Dataset section:

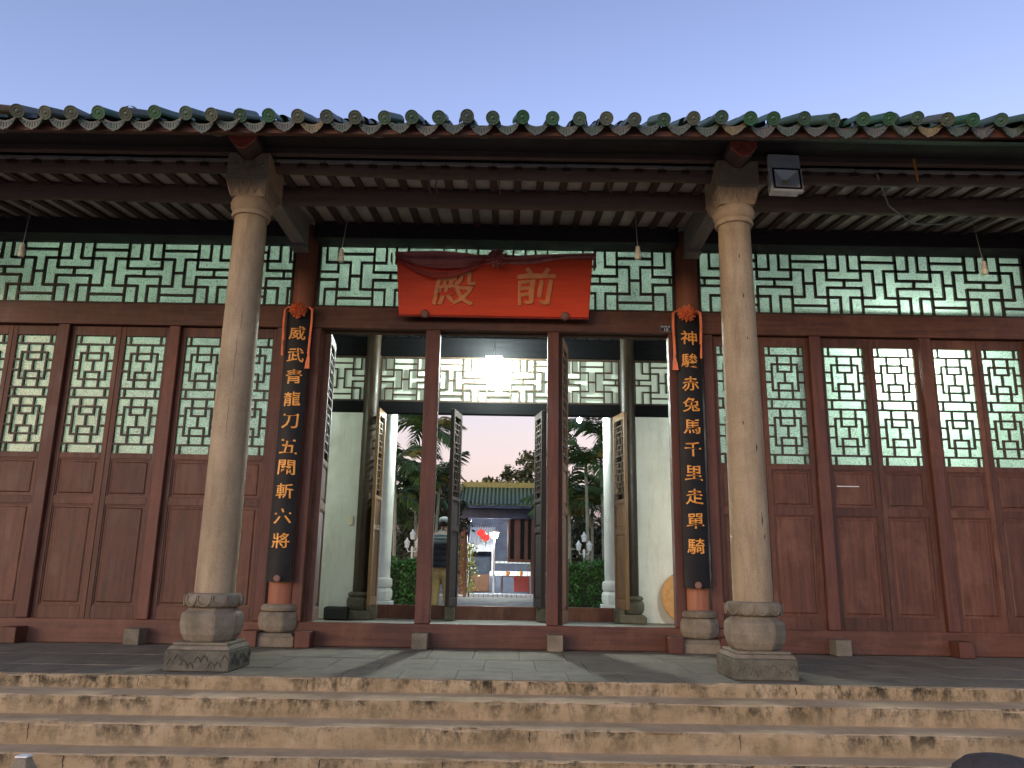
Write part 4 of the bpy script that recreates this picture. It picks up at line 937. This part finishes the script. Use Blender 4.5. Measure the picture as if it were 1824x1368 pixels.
# ================================================================== PERSON beyond the inner doorway, seen from behind
def skin_mesh(name, nodes, edges, mat, sub=2, root=0):
    me = bpy.data.meshes.new(name); me.from_pydata([n[0] for n in nodes], edges, [])
    o = bpy.data.objects.new(name, me); C.objects.link(o)
    md = o.modifiers.new('skin', 'SKIN'); md.use_smooth_shade = True
    for i, n in enumerate(nodes):
        sv = me.skin_vertices[0].data[i]; r = n[1]; sv.radius = r if isinstance(r, tuple) else (r, r); sv.use_root = (i == root)
    s2 = o.modifiers.new('sub', 'SUBSURF'); s2.levels = sub; s2.render_levels = sub
    dg = bpy.context.evaluated_depsgraph_get(); m2 = bpy.data.meshes.new_from_object(o.evaluated_get(dg)); bpy.data.objects.remove(o)
    m2.materials.clear(); m2.materials.append(mat); m2.polygons.foreach_set('use_smooth', [True] * len(m2.polygons)); return m2
pr = tag(empty('person', (-0.985, 6.1, 0.0), (0, 0, math.radians(-14))), 'person seen from behind in grey cap, dark padded jacket and khaki trousers beyond the doorway', 'person')
M['skin'] = mat_plain('skin', (0.42, 0.24, 0.16), 0.5, noise=0.08)
M['jacket'] = mat_plain('navy_jacket', (0.018, 0.021, 0.032), 0.45, noise=0.3)
M['yoke'] = mat_plain('grey_blue_yoke', (0.15, 0.19, 0.21), 0.6, noise=0.15)
M['khaki'] = mat_plain('khaki_cloth', (0.42, 0.30, 0.13), 0.8, noise=0.12)
M['cap'] = mat_plain('grey_cap', (0.36, 0.40, 0.42), 0.7, noise=0.1)
M['hair'] = mat_plain('dark_hair', (0.015, 0.013, 0.012), 0.6)
M['shoe'] = mat_plain('dark_shoe', (0.03, 0.028, 0.026), 0.5)
# facing +y (away); x right
nodes = [((0, 0, 0.90), (0.15, 0.11)), ((0, 0.0, 1.05), (0.14, 0.10)), ((0, -0.015, 1.22), (0.16, 0.11)), ((0, -0.01, 1.34), (0.13, 0.09)), ((0, 0.01, 1.41), 0.058), ((0.01, 0.035, 1.47), 0.056),
         ((0.01, 0.045, 1.55), (0.078, 0.096)), ((0.01, 0.04, 1.63), (0.055, 0.07)),
         ((-0.17, -0.01, 1.33), 0.058), ((-0.23, -0.03, 1.10), 0.046), ((-0.16, 0.17, 1.00), 0.036), ((-0.12, 0.25, 1.0), (0.03, 0.018)),
         ((0.17, -0.01, 1.33), 0.058), ((0.23, -0.03, 1.10), 0.046), ((0.15, 0.17, 1.0), 0.036), ((0.10, 0.25, 1.0), (0.03, 0.018)),
         ((-0.09, 0, 0.82), 0.09), ((-0.10, 0.01, 0.48), 0.06), ((-0.11, -0.01, 0.09), 0.042), ((-0.12, 0.12, 0.04), (0.04, 0.03)),
         ((0.09, 0, 0.82), 0.09), ((0.10, 0.03, 0.48), 0.06), ((0.11, 0.06, 0.09), 0.042), ((0.13, 0.18, 0.04), (0.04, 0.03))]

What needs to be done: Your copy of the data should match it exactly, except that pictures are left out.

Result for this task:
Write part 4 of the bpy script that recreates this picture. It picks up at line 937. This part finishes the script. Use Blender 4.5. Measure the picture as if it were 1824x1368 pixels.
# ================================================================== PERSON beyond the inner doorway, seen from behind
def skin_mesh(name, nodes, edges, mat, sub=2, root=0):
    me = bpy.data.meshes.new(name); me.from_pydata([n[0] for n in nodes], edges, [])
    o = bpy.data.objects.new(name, me); C.objects.link(o)
    md = o.modifiers.new('skin', 'SKIN'); md.use_smooth_shade = True
    for i, n in enumerate(nodes):
        sv = me.skin_vertices[0].data[i]; r = n[1]; sv.radius = r if isinstance(r, tuple) else (r, r); sv.use_root = (i == root)
    s2 = o.modifiers.new('sub', 'SUBSURF'); s2.levels = sub; s2.render_levels = sub
    dg = bpy.context.evaluated_depsgraph_get(); m2 = bpy.data.meshes.new_from_object(o.evaluated_get(dg)); bpy.data.objects.remove(o)
    m2.materials.clear(); m2.materials.append(mat); m2.polygons.foreach_set('use_smooth', [True] * len(m2.polygons)); return m2
pr = tag(empty('person', (-0.985, 6.1, 0.0), (0, 0, math.radians(-14))), 'person seen from behind in grey cap, dark padded jacket and khaki trousers beyond the doorway', 'person')
M['skin'] = mat_plain('skin', (0.42, 0.24, 0.16), 0.5, noise=0.08)
M['jacket'] = mat_plain('navy_jacket', (0.018, 0.021, 0.032), 0.45, noise=0.3)
M['yoke'] = mat_plain('grey_blue_yoke', (0.15, 0.19, 0.21), 0.6, noise=0.15)
M['khaki'] = mat_plain('khaki_cloth', (0.42, 0.30, 0.13), 0.8, noise=0.12)
M['cap'] = mat_plain('grey_cap', (0.36, 0.40, 0.42), 0.7, noise=0.1)
M['hair'] = mat_plain('dark_hair', (0.015, 0.013, 0.012), 0.6)
M['shoe'] = mat_plain('dark_shoe', (0.03, 0.028, 0.026), 0.5)
# facing +y (away); x right
nodes = [((0, 0, 0.90), (0.15, 0.11)), ((0, 0.0, 1.05), (0.14, 0.10)), ((0, -0.015, 1.22), (0.16, 0.11)), ((0, -0.01, 1.34), (0.13, 0.09)), ((0, 0.01, 1.41), 0.058), ((0.01, 0.035, 1.47), 0.056),
         ((0.01, 0.045, 1.55), (0.078, 0.096)), ((0.01, 0.04, 1.63), (0.055, 0.07)),
         ((-0.17, -0.01, 1.33), 0.058), ((-0.23, -0.03, 1.10), 0.046), ((-0.16, 0.17, 1.00), 0.036), ((-0.12, 0.25, 1.0), (0.03, 0.018)),
         ((0.17, -0.01, 1.33), 0.058), ((0.23, -0.03, 1.10), 0.046), ((0.15, 0.17, 1.0), 0.036), ((0.10, 0.25, 1.0), (0.03, 0.018)),
         ((-0.09, 0, 0.82), 0.09), ((-0.10, 0.01, 0.48), 0.06), ((-0.11, -0.01, 0.09), 0.042), ((-0.12, 0.12, 0.04), (0.04, 0.03)),
         ((0.09, 0, 0.82), 0.09), ((0.10, 0.03, 0.48), 0.06), ((0.11, 0.06, 0.09), 0.042), ((0.13, 0.18, 0.04), (0.04, 0.03))]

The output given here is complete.